The electrification of heavy-duty transport requires robust, high-performance powertrain systems capable of operating efficiently under demanding real-world conditions. Within this context, the RHODaS project has successfully validated its Integrated Motor Drive (IMD) within a fully operational e-axle system, demonstrating a significant step forward in electric powertrain development.
As detailed in a recent report by BOSMAL and Valeo, the project combined advanced power electronics, mechanical integration and digital monitoring into a single test platform, enabling comprehensive validation of system performance, efficiency and reliability.
A Fully Integrated e-Axle Test Platform
The RHODaS test bench was designed to replicate real-world operating conditions by integrating all key components of the electric powertrain into a single system. At its core is a high-power hybrid inverter based on Gallium Nitride (GaN) and Silicon Carbide (SiC) technologies, featuring a modular architecture and dedicated thermal management system.
This inverter is coupled with an electric motor and a two-speed gearbox equipped with sensors for monitoring rotational speed, oil temperature and pressure. A dedicated cooling and lubrication system ensures stable operation during high-load conditions.
Complementing the physical system, an advanced IoT platform was integrated, consisting of a gateway, condition monitoring unit, sensors and a cloud-based environment. This digital layer enables real-time data acquisition, system monitoring and predictive analytics, providing a comprehensive view of system behaviour during operation.
Together, these components form a complete e-axle system, enabling end-to-end validation of both hardware and software under representative operating conditions.
Rigorous Testing Under Realistic Conditions
The RHODaS validation campaign followed a structured and multi-level testing approach to assess each subsystem as well as the fully integrated e-axle.
Initial gearbox testing ensured correct installation and operational readiness, followed by efficiency mapping across the full operating range to identify optimal performance conditions. In parallel, the high-power inverter underwent detailed thermal and electrical characterisation, including temperature rise analysis and efficiency measurements in accordance with established standards.
System-level testing of the e-axle focused on performance under dynamic and realistic conditions. Efficiency mapping across torque-speed ranges was complemented by simulated driving cycle tests, allowing evaluation of system behaviour in representative vehicle scenarios. Maximum and continuous power capabilities were assessed in line with regulatory requirements, while regenerative braking tests confirmed the system’s ability to recover energy during deceleration.
Additional analyses, including harmonics evaluation, ensured high power quality and stable inverter operation. The complete system integration was also demonstrated, validating communication between sensors, control systems and cloud-based infrastructure.
Digital Validation and Predictive Capabilities
A key innovation of the RHODaS platform lies in its integration of advanced digital monitoring and control capabilities. The IoT system was extensively tested to ensure reliable communication between hardware components and the cloud environment, using multiple protocols including CAN, MQTT and REST APIs.

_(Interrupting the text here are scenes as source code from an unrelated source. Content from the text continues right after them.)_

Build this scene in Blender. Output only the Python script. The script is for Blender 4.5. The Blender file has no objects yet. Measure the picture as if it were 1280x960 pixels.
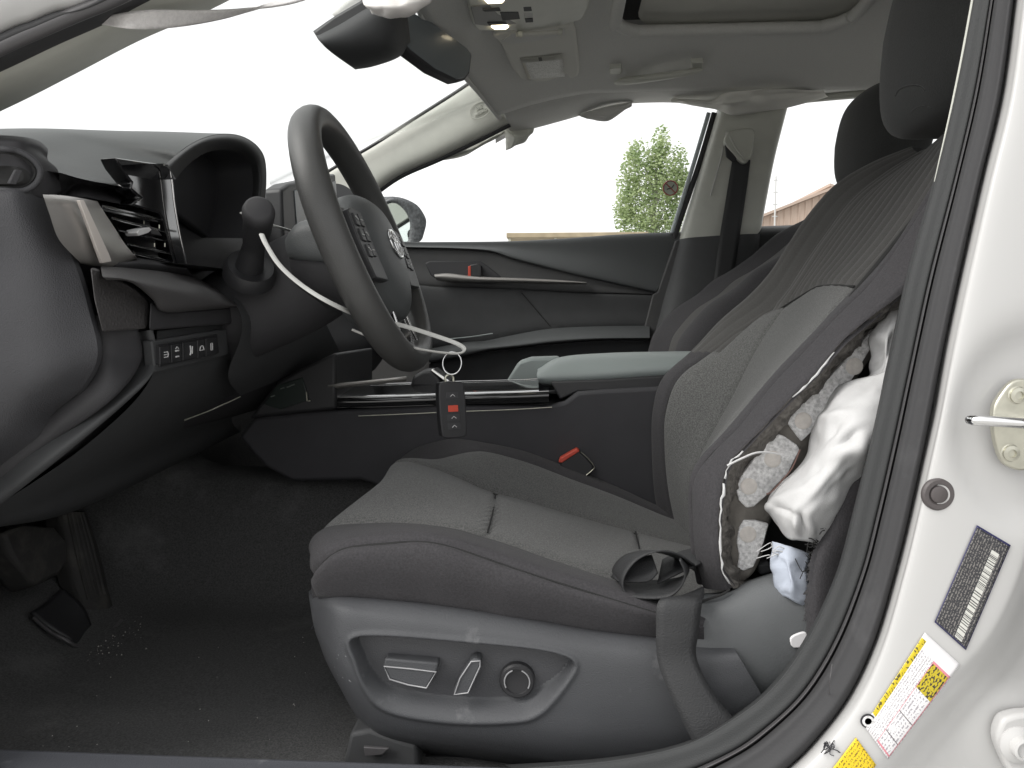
import bpy, bmesh, math, random
import numpy as np
from mathutils import Vector, Matrix

random.seed(7)
rng = np.random.default_rng(7)
scene = bpy.context.scene

# ---------------------------------------------------------------- camera
W0, H0, FPX = 1280.0, 960.0, 960.0            # photograph size and focal length in its pixels
CAM = Vector((0.0, 0.0, 0.73))
YAW, PITCH = math.atan(60 / 960), math.atan(80 / 960)
FWD = Vector((-math.sin(YAW) * math.cos(PITCH), math.cos(YAW) * math.cos(PITCH), -math.sin(PITCH)))
RGT = Vector((math.cos(YAW), math.sin(YAW), 0))
UPV = RGT.cross(FWD)
cam_data = bpy.data.cameras.new('camera')
cam = bpy.data.objects.new('camera', cam_data)
scene.collection.objects.link(cam)
cam.matrix_world = Matrix(((RGT.x, UPV.x, -FWD.x, CAM.x), (RGT.y, UPV.y, -FWD.y, CAM.y), (RGT.z, UPV.z, -FWD.z, CAM.z), (0, 0, 0, 1)))
cam_data.sensor_fit = 'HORIZONTAL'; cam_data.sensor_width = 36.0
cam_data.lens = 36.0 * FPX / W0
cam_data.clip_start = 0.02; cam_data.clip_end = 2000
scene.camera = cam

# ---------------------------------------------------------------- sky, sun, exposure (overcast day, exposed for the shade)
world = bpy.data.worlds.new('World'); scene.world = world; world.use_nodes = True
wn = world.node_tree.nodes; wl = world.node_tree.links; wn.clear()
sky = wn.new('ShaderNodeTexSky'); sky.sky_type = 'NISHITA'; sky.sun_disc = False
SUN_EL, SUN_AZ = math.radians(42), math.radians(247)
sky.sun_elevation = SUN_EL; sky.sun_rotation = SUN_AZ
sky.air_density = 1.0; sky.dust_density = 6.0; sky.ozone_density = 1.0
hsv = wn.new('ShaderNodeHueSaturation'); hsv.inputs['Saturation'].default_value = 0.10
cl = wn.new('ShaderNodeMix'); cl.data_type = 'RGBA'; cl.inputs[0].default_value = 0.9   # an even cloud layer over the sky
cl.inputs[7].default_value = (8.6, 8.6, 8.6, 1)
bg = wn.new('ShaderNodeBackground'); bg.inputs['Strength'].default_value = 0.085
wo = wn.new('ShaderNodeOutputWorld')
wl.new(sky.outputs[0], hsv.inputs['Color']); wl.new(hsv.outputs[0], cl.inputs[6])
wl.new(cl.outputs[2], bg.inputs['Color']); wl.new(bg.outputs[0], wo.inputs[0])
sd = bpy.data.lights.new('sun', 'SUN'); sd.energy = 1.5; sd.angle = math.radians(40); sd.color = (1, 0.97, 0.93)
sun = bpy.data.objects.new('sun', sd); scene.collection.objects.link(sun)
sdir = Vector((math.sin(SUN_AZ) * math.cos(SUN_EL), math.cos(SUN_AZ) * math.cos(SUN_EL), math.sin(SUN_EL)))
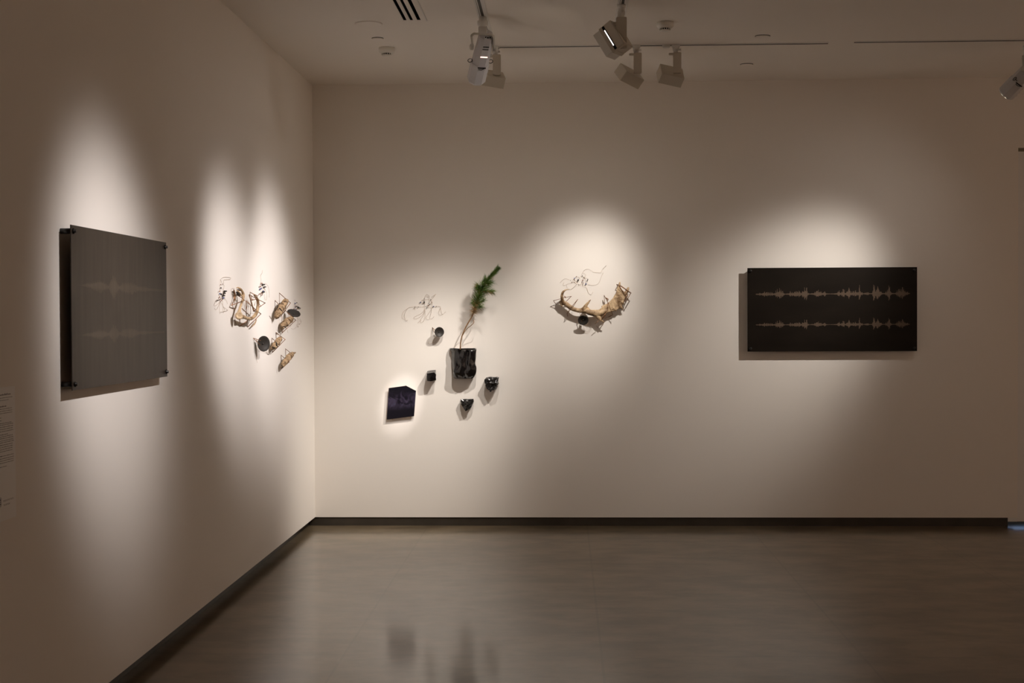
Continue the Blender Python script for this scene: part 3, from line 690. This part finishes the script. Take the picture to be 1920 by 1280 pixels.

Data integrity and synchronisation were verified to ensure accurate logging and analysis of operational parameters. In addition, digital twin models were validated by comparing real-time measurements with predictive simulations, confirming their capability to estimate system behaviour and detect anomalies.
Fault reproduction tests further demonstrated the effectiveness of the platform in identifying and responding to potential issues, including sensor failures, overheating and communication disruptions. The system also enabled remote interaction, allowing operators to modify operating conditions or safely shut down the inverter when required.
High Efficiency and Reliable System Performance
The comprehensive testing campaign confirmed the strong performance of the RHODaS e-axle system. The hybrid inverter architecture delivered high efficiency across a wide operating range, with particular advantages observed in low-power conditions due to the use of GaN devices.
Thermal performance remained stable under demanding conditions, validating the effectiveness of the cooling strategy. At system level, the integration of the inverter, motor and gearbox enabled efficient energy conversion and reliable operation, including effective energy recuperation during braking.
Enabling Future Electric Powertrains
The RHODaS results demonstrate the value of combining advanced power electronics, integrated system design and digital technologies within a single architecture. The validated e-axle system provides a scalable solution for heavy-duty electric vehicles, addressing key challenges related to efficiency, reliability and operational intelligence.
By establishing a comprehensive testing methodology and validating both physical and digital components, RHODaS contributes to the development of next-generation electric powertrains. These innovations will play a critical role in supporting the transition to zero-emission heavy-duty transport, delivering both environmental and operational benefits.
As the technology continues to evolve, particularly with further advancements in wide bandgap semiconductors and digital tools, RHODaS lays the foundation for more efficient, intelligent and sustainable electric mobility solutions.